Funding for research examing how to remove obstacles from concluding the Draft Nordic Saami Convention
7.5.2009 14:00
This three year project studies the recognition of indigenous property systems within Arctic states.
The Northern Institute for Environmental and Minority Law (NIEM, Arctic Centre, University of Lapland) received funding for its project titled "The Recognition of Indigenous Property Systems within Arctic States - an Issue that needs to be examined before the Draft Nordic Sami Convention can move ahead".
The research seeks to build upon one of the concluding recommendations of the legal chapter of the Arctic Human Development Report (AHDR). That recommendation deals with the challenge of recognizing indigenous property systems within the Arctic nation states.
- This issue is of particular salience within the Nordic states of Finland, Norway and Sweden because of continuing debates in two of those states as to the ratification of International Labour Organisations (ILO) Convention 169 on Indigenous and Tribal Peoples in Independent Countries, and an ongoing discussion in all the three states relating to the Draft Nordic Saami Convention (which was drafted under the auspices of the Nordic Council), says the project’s research leader, professor Timo Koivurova from NIEM.
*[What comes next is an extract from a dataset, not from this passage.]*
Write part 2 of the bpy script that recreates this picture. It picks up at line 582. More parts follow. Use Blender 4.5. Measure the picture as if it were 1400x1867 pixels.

The main questions and goals of the project are:
- What are the reasons why it has not been possible to commence negotiations on the Draft Nordic Saami Convention?
- How have the legal systems of the Nordic states and other states dealt with the difficult questions of recognizing the property and resource rights of indigenous peoples?
- What kind of general lessons we can draw from the various approaches of these different legal systems and how do developments in international law (e.g. the norms of ILO Convention 169, the jurisprudence of the Inter American Human Rights System and the UN Declaration on the Rights of Indigenous Peoples) challenge these different approaches?
It is evident that the questions posed here challenge and will continue to challenge Arctic states in the coming years and decades, even if the respective treaties were ratified. As stated by researcher Tanja Joona, the project manager of the research programme, "As shown by the example of Norway, a country that ratified the ILO Convention No. 169 already almost 20 years ago, it is very difficult to re-organise the ownership and resource rights systems even if the Convention so requires".
The research project is composed of researchers from 7 countries, who are experts not only of their own country’s ownership and resource rights systems but are knowledgeable of indigenous property and resource rights systems in general. The project will be funded by the Nordic Council of Ministers from its Arctic Co-operation Programme 2009-2011.